Sabancı, Pinko markasının Türkiye distribütörü iken İtalya’ya çok gidip geldiğini ve o sıralar marka tarafındaki kişilere koleksiyonla ilgili görüşlerini belirttiğini ve markadan ilk kez bir kişiye koleksiyon hazırlamaları için teklif verdiklerini söyledi. Ve şöyle yorumladı “Herhalde bana güvendiler ki 4 sezon üst üste koleksiyon hazırladık.” Arzu Sabancı bunları anlatırken önemli bir şeyin altını çizmek istedi. “Hiçbir şey pat diye olmuyor. Bunun altını çizmek isterim. Uzun süre Adana’ya fabrikaya gitmek durumunda kaldım. Pinko’nun kumaşları için Palermo’ya gidip günü birlik kumaş seçimi yapıp 5-6 defalarca gidip yorulmadan üşenmeden yılmadan gittiğinizde başarı arkanızdan geliyor.”
“Üniversiteyi kazandığımda ev halkı bile şaşırmıştı Arkeoloji diye”
Arzu Sabancı tarih ile ilgili merakını şöyle dile getirdi. “Hep Arkeolojiye merakım vardı. Ankara’da okurken bir arkadaşım arkeolojiyi yazmıştı. Bende heves edip yazdım. Ne yazık ki o giremedi ben kazandım. Keyifle de okudum. Yıllar sonrada arkadaşlarımla bir dernek kurduk EPOS 7 diye. Dernekle beraber kültürel mirasımızı gelecek nesillere aktarmak için arkeolojik kazılarına destek veriyoruz”.
“Mayıs ayında yine herkesi şaşırtacağım.”
Sabancı yeni markası Arzu Sabancı Stüdyo ile ilgili “Benim bu markayı bile kurmam arkadaşlarımı heyecanlandırdı. Bu yaştan sonra marka mı kurulur diye yorumlar aldığımı bilirim.

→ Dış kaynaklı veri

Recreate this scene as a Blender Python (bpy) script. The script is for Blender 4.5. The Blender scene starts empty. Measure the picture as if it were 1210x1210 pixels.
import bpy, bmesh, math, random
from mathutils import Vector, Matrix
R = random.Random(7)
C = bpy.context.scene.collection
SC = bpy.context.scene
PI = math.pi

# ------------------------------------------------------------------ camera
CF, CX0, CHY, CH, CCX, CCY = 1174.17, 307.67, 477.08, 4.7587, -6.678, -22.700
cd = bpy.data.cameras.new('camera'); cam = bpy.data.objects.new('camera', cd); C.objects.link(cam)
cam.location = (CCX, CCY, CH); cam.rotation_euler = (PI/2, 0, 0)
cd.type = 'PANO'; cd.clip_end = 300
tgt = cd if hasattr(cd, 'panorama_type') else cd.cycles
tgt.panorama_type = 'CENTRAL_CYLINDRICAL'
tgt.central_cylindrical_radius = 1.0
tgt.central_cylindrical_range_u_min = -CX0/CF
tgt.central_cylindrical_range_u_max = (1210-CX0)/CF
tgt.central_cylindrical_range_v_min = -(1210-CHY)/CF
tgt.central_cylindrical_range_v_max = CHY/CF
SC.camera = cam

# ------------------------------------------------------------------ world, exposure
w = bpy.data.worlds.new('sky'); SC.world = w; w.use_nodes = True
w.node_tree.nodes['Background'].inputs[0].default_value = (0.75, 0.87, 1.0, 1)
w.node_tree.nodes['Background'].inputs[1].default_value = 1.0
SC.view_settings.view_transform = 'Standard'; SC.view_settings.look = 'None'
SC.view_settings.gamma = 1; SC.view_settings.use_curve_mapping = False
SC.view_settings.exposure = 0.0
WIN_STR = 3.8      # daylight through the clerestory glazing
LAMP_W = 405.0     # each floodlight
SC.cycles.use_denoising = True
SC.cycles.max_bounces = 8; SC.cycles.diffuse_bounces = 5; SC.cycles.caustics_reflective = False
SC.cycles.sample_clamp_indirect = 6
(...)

Ama Mimar Sinan ilk eserini 55 yaşında yapmış. Her zaman “Never to late” diyip hayallerin peşinden gitmek lazım. Ertelememek , ötelememek lazım hiçbir zaman. Marka çıkardığınızda bir sürü detayı var. Çocuklarım ticari anlamda başarılı olduğumu yeni markamla görünce “Anne bizde sana nasıl yardımcı olabiliriz” diye sormaya başladılar.” dedi ve ekledi “Ulaşılabilir fiyatlarla insanlara bu ürünleri ulaştırmak hayalim. Şuan Avusturalya’ya, İsrail’e, italya’ya, Almanya’ya giden kargolarımı gördükçe çok mutlu oluyorum. Sosyal medyanın çok büyük etkisi var. Takipçilerimin %30 yabancı birkaç yabancı siteye de ürünlerimi koymuştum. Mayıs ayında yine herkesi şaşırtacağım. 1 sene evveline dayanan başka bir çalışma ile karşınıza çıkacağım.” diyerek sürprizi az da olsa duyurdu.
“Ailemiz genişliyor büyüyor.”
3 erkek çocuk büyüten Arzu Sabancı çocuklarının küçüklük zamanlarıyla ilgili “Bizim evde hep bir aksiyon vardı. Tek kale maç yapılır, filmlerimiz bile aksiyondur. Ama şimdi hepsi büyüdü tabi. Haftanın 2 akşamı yemek yiyoruz. Belli kurallarımız var. Hacımız da Nazlı ile güzel bir birlikteliğe girdi. Ailemiz genişliyor büyüyor. Allah tamamını erdirsin.” dedi.